Player Piano (text: Randall Jarrell) for singing actor and piano 4-hands; 5' (2002) (commissioned by William Farlow)
composer’s note: Randall Jarrell’s “Player Piano” is an intensely personal poem, but also one that is suffused with nostalgia. It makes reference to player piano music Jarrell heard in his childhood, a fragment of an old parlor song, a Chopin waltz heard in the distance... In setting this poem as a dramatic scene, I incorporated mechanically-played ragtime-inspired music of the sort that might have been recorded on old piano rolls. I listened to the parlor song referenced by Jarrell once, then wrote down my memory of it a week later, creating a sort of hazy half-remembered version of the song to match the narrator’s hazy memory.
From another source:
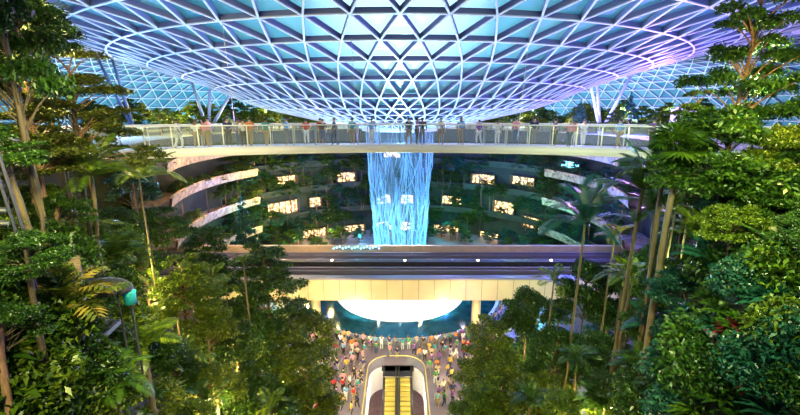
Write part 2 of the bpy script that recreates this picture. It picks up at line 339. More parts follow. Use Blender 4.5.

I incorporated a bit of Chopin, deconstructing it into a lingering shadow of Chopin’s more full-blooded version.
After weaving all these sources together, the actor mostly delivers his monologue above them by speaking, sometimes in rhythm with the music as things become more involved, sometimes just as narration on top of the music. And then at a few crucial moments, when the emotional content becomes especially intense, the actor bursts into song, joining the piano in its most expressive moments. In this way, “Player Piano” is full of nostalgic remembrances, half-forgotten bits of song woven together into what feels initially like a lighthearted sonic quilt... but also, Jarrell’s text is beautifully dramatic and intense, and the singing actor performing this piece uses that sonic quilt as a backdrop for a rather breathtaking emotional journey.